**Provided material**
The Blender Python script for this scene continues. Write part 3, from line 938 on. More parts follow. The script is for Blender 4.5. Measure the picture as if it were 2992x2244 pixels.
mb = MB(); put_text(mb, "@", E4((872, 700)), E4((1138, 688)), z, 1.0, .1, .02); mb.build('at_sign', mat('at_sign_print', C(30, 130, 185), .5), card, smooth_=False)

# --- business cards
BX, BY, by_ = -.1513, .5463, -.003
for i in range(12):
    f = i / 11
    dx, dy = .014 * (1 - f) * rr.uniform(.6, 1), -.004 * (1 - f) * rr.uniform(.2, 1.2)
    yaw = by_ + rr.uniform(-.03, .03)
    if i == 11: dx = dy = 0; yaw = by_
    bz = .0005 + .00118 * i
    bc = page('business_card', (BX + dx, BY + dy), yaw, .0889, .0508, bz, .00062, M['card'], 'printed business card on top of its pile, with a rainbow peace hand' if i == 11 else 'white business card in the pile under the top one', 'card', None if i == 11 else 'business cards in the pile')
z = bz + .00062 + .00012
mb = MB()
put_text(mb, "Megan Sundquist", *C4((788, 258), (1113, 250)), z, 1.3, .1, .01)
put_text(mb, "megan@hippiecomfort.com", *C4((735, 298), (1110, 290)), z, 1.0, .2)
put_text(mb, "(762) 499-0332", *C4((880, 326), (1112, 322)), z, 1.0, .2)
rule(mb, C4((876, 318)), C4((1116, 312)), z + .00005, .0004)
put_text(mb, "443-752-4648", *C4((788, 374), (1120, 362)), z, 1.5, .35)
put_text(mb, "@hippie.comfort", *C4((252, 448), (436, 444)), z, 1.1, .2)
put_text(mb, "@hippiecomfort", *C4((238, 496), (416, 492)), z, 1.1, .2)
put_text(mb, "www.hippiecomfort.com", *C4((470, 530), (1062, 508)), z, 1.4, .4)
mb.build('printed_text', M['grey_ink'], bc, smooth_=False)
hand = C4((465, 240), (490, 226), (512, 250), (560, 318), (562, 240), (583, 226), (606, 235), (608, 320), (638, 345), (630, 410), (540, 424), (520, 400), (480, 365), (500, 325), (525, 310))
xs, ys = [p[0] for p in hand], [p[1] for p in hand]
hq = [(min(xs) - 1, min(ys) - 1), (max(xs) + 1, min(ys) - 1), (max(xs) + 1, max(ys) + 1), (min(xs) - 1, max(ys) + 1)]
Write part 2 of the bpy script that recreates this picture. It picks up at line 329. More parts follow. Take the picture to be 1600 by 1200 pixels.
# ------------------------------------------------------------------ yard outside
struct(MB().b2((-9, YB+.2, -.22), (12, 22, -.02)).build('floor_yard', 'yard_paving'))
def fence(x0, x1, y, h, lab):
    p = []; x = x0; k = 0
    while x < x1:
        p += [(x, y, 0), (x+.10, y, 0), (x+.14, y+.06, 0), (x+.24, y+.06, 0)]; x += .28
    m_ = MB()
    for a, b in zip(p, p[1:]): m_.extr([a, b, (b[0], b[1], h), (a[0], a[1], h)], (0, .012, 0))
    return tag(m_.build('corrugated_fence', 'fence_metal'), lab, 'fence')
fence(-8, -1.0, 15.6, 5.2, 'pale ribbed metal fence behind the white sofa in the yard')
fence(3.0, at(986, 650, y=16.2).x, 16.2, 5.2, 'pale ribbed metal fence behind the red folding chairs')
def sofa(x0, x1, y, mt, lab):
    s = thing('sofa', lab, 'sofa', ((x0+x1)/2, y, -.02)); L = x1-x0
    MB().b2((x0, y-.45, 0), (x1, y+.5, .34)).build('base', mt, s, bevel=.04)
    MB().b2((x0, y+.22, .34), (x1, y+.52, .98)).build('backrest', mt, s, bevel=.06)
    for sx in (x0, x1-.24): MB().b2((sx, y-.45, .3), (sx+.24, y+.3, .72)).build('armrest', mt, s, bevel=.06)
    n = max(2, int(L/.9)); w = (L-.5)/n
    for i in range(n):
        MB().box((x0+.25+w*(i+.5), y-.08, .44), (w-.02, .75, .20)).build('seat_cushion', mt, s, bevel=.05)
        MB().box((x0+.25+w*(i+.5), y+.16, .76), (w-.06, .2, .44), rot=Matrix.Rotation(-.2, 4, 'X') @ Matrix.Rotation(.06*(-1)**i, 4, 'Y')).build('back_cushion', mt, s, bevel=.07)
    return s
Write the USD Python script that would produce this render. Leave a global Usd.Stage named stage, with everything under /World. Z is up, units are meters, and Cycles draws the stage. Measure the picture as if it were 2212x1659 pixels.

**Your task**
Take the entries above and copy them out exactly.

**The output**
The Blender Python script for this scene continues. Write part 3, from line 938 on. More parts follow. The script is for Blender 4.5. Measure the picture as if it were 2992x2244 pixels.
mb = MB(); put_text(mb, "@", E4((872, 700)), E4((1138, 688)), z, 1.0, .1, .02); mb.build('at_sign', mat('at_sign_print', C(30, 130, 185), .5), card, smooth_=False)

# --- business cards
BX, BY, by_ = -.1513, .5463, -.003
for i in range(12):
    f = i / 11
    dx, dy = .014 * (1 - f) * rr.uniform(.6, 1), -.004 * (1 - f) * rr.uniform(.2, 1.2)
    yaw = by_ + rr.uniform(-.03, .03)
    if i == 11: dx = dy = 0; yaw = by_
    bz = .0005 + .00118 * i
    bc = page('business_card', (BX + dx, BY + dy), yaw, .0889, .0508, bz, .00062, M['card'], 'printed business card on top of its pile, with a rainbow peace hand' if i == 11 else 'white business card in the pile under the top one', 'card', None if i == 11 else 'business cards in the pile')
z = bz + .00062 + .00012
mb = MB()
put_text(mb, "Megan Sundquist", *C4((788, 258), (1113, 250)), z, 1.3, .1, .01)
put_text(mb, "megan@hippiecomfort.com", *C4((735, 298), (1110, 290)), z, 1.0, .2)
put_text(mb, "(762) 499-0332", *C4((880, 326), (1112, 322)), z, 1.0, .2)
rule(mb, C4((876, 318)), C4((1116, 312)), z + .00005, .0004)
put_text(mb, "443-752-4648", *C4((788, 374), (1120, 362)), z, 1.5, .35)
put_text(mb, "@hippie.comfort", *C4((252, 448), (436, 444)), z, 1.1, .2)
put_text(mb, "@hippiecomfort", *C4((238, 496), (416, 492)), z, 1.1, .2)
put_text(mb, "www.hippiecomfort.com", *C4((470, 530), (1062, 508)), z, 1.4, .4)
mb.build('printed_text', M['grey_ink'], bc, smooth_=False)
hand = C4((465, 240), (490, 226), (512, 250), (560, 318), (562, 240), (583, 226), (606, 235), (608, 320), (638, 345), (630, 410), (540, 424), (520, 400), (480, 365), (500, 325), (525, 310))
xs, ys = [p[0] for p in hand], [p[1] for p in hand]
hq = [(min(xs) - 1, min(ys) - 1), (max(xs) + 1, min(ys) - 1), (max(xs) + 1, max(ys) + 1), (min(xs) - 1, max(ys) + 1)]
Write part 2 of the bpy script that recreates this picture. It picks up at line 329. More parts follow. Take the picture to be 1600 by 1200 pixels.
# ------------------------------------------------------------------ yard outside
struct(MB().b2((-9, YB+.2, -.22), (12, 22, -.02)).build('floor_yard', 'yard_paving'))
def fence(x0, x1, y, h, lab):
    p = []; x = x0; k = 0
    while x < x1:
        p += [(x, y, 0), (x+.10, y, 0), (x+.14, y+.06, 0), (x+.24, y+.06, 0)]; x += .28
    m_ = MB()
    for a, b in zip(p, p[1:]): m_.extr([a, b, (b[0], b[1], h), (a[0], a[1], h)], (0, .012, 0))
    return tag(m_.build('corrugated_fence', 'fence_metal'), lab, 'fence')
fence(-8, -1.0, 15.6, 5.2, 'pale ribbed metal fence behind the white sofa in the yard')
fence(3.0, at(986, 650, y=16.2).x, 16.2, 5.2, 'pale ribbed metal fence behind the red folding chairs')
def sofa(x0, x1, y, mt, lab):
    s = thing('sofa', lab, 'sofa', ((x0+x1)/2, y, -.02)); L = x1-x0
    MB().b2((x0, y-.45, 0), (x1, y+.5, .34)).build('base', mt, s, bevel=.04)
    MB().b2((x0, y+.22, .34), (x1, y+.52, .98)).build('backrest', mt, s, bevel=.06)
    for sx in (x0, x1-.24): MB().b2((sx, y-.45, .3), (sx+.24, y+.3, .72)).build('armrest', mt, s, bevel=.06)
    n = max(2, int(L/.9)); w = (L-.5)/n
    for i in range(n):
        MB().box((x0+.25+w*(i+.5), y-.08, .44), (w-.02, .75, .20)).build('seat_cushion', mt, s, bevel=.05)
        MB().box((x0+.25+w*(i+.5), y+.16, .76), (w-.06, .2, .44), rot=Matrix.Rotation(-.2, 4, 'X') @ Matrix.Rotation(.06*(-1)**i, 4, 'Y')).build('back_cushion', mt, s, bevel=.07)
    return s
Write the USD Python script that would produce this render. Leave a global Usd.Stage named stage, with everything under /World. Z is up, units are meters, and Cycles draws the stage. Measure the picture as if it were 2212x1659 pixels.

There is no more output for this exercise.